**Requirement**. The exercise asks for every line of the data to be reproduced exactly.

**Material provided**.
--- BEGIN ---

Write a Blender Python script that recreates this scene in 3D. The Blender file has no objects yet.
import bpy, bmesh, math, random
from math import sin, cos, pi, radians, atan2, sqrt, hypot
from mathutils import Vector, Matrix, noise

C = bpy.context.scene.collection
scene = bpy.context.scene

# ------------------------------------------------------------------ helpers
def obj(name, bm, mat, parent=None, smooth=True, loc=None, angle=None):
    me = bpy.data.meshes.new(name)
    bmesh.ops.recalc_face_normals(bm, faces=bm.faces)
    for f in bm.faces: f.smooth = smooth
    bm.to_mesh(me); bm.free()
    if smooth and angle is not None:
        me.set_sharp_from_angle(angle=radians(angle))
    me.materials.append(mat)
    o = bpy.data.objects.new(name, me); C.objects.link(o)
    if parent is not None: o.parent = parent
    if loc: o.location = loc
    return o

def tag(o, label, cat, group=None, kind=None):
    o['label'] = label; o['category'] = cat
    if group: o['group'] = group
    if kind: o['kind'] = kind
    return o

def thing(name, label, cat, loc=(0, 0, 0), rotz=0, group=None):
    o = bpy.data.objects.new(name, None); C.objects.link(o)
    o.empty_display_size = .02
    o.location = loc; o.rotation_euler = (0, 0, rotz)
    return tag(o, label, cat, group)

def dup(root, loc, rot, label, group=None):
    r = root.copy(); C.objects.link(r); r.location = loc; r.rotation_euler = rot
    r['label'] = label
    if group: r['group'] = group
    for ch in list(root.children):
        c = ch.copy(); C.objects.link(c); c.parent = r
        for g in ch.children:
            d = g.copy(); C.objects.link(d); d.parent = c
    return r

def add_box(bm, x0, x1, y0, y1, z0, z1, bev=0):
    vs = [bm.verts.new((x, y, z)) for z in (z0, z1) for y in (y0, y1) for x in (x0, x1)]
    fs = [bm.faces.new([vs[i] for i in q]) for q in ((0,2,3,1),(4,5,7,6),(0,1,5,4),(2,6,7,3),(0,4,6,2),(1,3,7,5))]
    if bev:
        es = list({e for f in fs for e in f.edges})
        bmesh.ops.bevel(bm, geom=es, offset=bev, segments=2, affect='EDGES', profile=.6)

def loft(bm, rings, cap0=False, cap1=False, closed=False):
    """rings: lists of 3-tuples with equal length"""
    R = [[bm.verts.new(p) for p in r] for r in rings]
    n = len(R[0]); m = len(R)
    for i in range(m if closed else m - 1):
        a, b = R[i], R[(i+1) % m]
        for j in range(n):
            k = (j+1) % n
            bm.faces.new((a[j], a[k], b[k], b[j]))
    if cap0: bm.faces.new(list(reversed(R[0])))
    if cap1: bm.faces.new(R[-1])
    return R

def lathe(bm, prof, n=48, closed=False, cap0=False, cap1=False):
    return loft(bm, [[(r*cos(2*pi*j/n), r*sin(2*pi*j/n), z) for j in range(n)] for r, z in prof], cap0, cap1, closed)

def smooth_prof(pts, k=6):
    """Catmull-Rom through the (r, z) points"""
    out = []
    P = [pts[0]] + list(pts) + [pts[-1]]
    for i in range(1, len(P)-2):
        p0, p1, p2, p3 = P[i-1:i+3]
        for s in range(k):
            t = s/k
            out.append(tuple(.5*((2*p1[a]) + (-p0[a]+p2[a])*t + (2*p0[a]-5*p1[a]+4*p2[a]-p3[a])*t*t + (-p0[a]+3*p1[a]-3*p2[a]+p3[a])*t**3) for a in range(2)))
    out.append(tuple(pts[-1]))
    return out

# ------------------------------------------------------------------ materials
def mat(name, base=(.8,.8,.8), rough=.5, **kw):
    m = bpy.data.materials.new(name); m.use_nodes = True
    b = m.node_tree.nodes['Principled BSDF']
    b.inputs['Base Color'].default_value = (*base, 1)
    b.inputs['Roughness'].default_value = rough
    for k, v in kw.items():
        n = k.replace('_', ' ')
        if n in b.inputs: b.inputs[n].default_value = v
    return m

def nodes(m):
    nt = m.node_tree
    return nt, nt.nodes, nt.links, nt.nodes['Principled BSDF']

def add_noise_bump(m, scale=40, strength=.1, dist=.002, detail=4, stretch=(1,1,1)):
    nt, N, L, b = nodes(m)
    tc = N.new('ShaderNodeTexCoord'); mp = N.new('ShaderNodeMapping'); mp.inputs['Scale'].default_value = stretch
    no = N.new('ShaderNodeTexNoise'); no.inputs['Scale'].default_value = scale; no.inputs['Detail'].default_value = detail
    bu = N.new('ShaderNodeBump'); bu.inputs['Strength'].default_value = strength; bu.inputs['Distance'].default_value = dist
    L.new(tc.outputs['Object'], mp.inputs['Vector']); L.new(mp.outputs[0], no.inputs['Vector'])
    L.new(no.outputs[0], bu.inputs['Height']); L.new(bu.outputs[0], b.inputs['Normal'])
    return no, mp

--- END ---

**Task result**.
Write a Blender Python script that recreates this scene in 3D. The Blender file has no objects yet.
import bpy, bmesh, math, random
from math import sin, cos, pi, radians, atan2, sqrt, hypot
from mathutils import Vector, Matrix, noise

C = bpy.context.scene.collection
scene = bpy.context.scene

# ------------------------------------------------------------------ helpers
def obj(name, bm, mat, parent=None, smooth=True, loc=None, angle=None):
    me = bpy.data.meshes.new(name)
    bmesh.ops.recalc_face_normals(bm, faces=bm.faces)
    for f in bm.faces: f.smooth = smooth
    bm.to_mesh(me); bm.free()
    if smooth and angle is not None:
        me.set_sharp_from_angle(angle=radians(angle))
    me.materials.append(mat)
    o = bpy.data.objects.new(name, me); C.objects.link(o)
    if parent is not None: o.parent = parent
    if loc: o.location = loc
    return o

def tag(o, label, cat, group=None, kind=None):
    o['label'] = label; o['category'] = cat
    if group: o['group'] = group
    if kind: o['kind'] = kind
    return o

def thing(name, label, cat, loc=(0, 0, 0), rotz=0, group=None):
    o = bpy.data.objects.new(name, None); C.objects.link(o)
    o.empty_display_size = .02
    o.location = loc; o.rotation_euler = (0, 0, rotz)
    return tag(o, label, cat, group)

def dup(root, loc, rot, label, group=None):
    r = root.copy(); C.objects.link(r); r.location = loc; r.rotation_euler = rot
    r['label'] = label
    if group: r['group'] = group
    for ch in list(root.children):
        c = ch.copy(); C.objects.link(c); c.parent = r
        for g in ch.children:
            d = g.copy(); C.objects.link(d); d.parent = c
    return r

def add_box(bm, x0, x1, y0, y1, z0, z1, bev=0):
    vs = [bm.verts.new((x, y, z)) for z in (z0, z1) for y in (y0, y1) for x in (x0, x1)]
    fs = [bm.faces.new([vs[i] for i in q]) for q in ((0,2,3,1),(4,5,7,6),(0,1,5,4),(2,6,7,3),(0,4,6,2),(1,3,7,5))]
    if bev:
        es = list({e for f in fs for e in f.edges})
        bmesh.ops.bevel(bm, geom=es, offset=bev, segments=2, affect='EDGES', profile=.6)

def loft(bm, rings, cap0=False, cap1=False, closed=False):
    """rings: lists of 3-tuples with equal length"""
    R = [[bm.verts.new(p) for p in r] for r in rings]
    n = len(R[0]); m = len(R)
    for i in range(m if closed else m - 1):
        a, b = R[i], R[(i+1) % m]
        for j in range(n):
            k = (j+1) % n
            bm.faces.new((a[j], a[k], b[k], b[j]))
    if cap0: bm.faces.new(list(reversed(R[0])))
    if cap1: bm.faces.new(R[-1])
    return R

def lathe(bm, prof, n=48, closed=False, cap0=False, cap1=False):
    return loft(bm, [[(r*cos(2*pi*j/n), r*sin(2*pi*j/n), z) for j in range(n)] for r, z in prof], cap0, cap1, closed)

def smooth_prof(pts, k=6):
    """Catmull-Rom through the (r, z) points"""
    out = []
    P = [pts[0]] + list(pts) + [pts[-1]]
    for i in range(1, len(P)-2):
        p0, p1, p2, p3 = P[i-1:i+3]
        for s in range(k):
            t = s/k
            out.append(tuple(.5*((2*p1[a]) + (-p0[a]+p2[a])*t + (2*p0[a]-5*p1[a]+4*p2[a]-p3[a])*t*t + (-p0[a]+3*p1[a]-3*p2[a]+p3[a])*t**3) for a in range(2)))
    out.append(tuple(pts[-1]))
    return out

# ------------------------------------------------------------------ materials
def mat(name, base=(.8,.8,.8), rough=.5, **kw):
    m = bpy.data.materials.new(name); m.use_nodes = True
    b = m.node_tree.nodes['Principled BSDF']
    b.inputs['Base Color'].default_value = (*base, 1)
    b.inputs['Roughness'].default_value = rough
    for k, v in kw.items():
        n = k.replace('_', ' ')
        if n in b.inputs: b.inputs[n].default_value = v
    return m

def nodes(m):
    nt = m.node_tree
    return nt, nt.nodes, nt.links, nt.nodes['Principled BSDF']

def add_noise_bump(m, scale=40, strength=.1, dist=.002, detail=4, stretch=(1,1,1)):
    nt, N, L, b = nodes(m)
    tc = N.new('ShaderNodeTexCoord'); mp = N.new('ShaderNodeMapping'); mp.inputs['Scale'].default_value = stretch
    no = N.new('ShaderNodeTexNoise'); no.inputs['Scale'].default_value = scale; no.inputs['Detail'].default_value = detail
    bu = N.new('ShaderNodeBump'); bu.inputs['Strength'].default_value = strength; bu.inputs['Distance'].default_value = dist
    L.new(tc.outputs['Object'], mp.inputs['Vector']); L.new(mp.outputs[0], no.inputs['Vector'])
    L.new(no.outputs[0], bu.inputs['Height']); L.new(bu.outputs[0], b.inputs['Normal'])
    return no, mp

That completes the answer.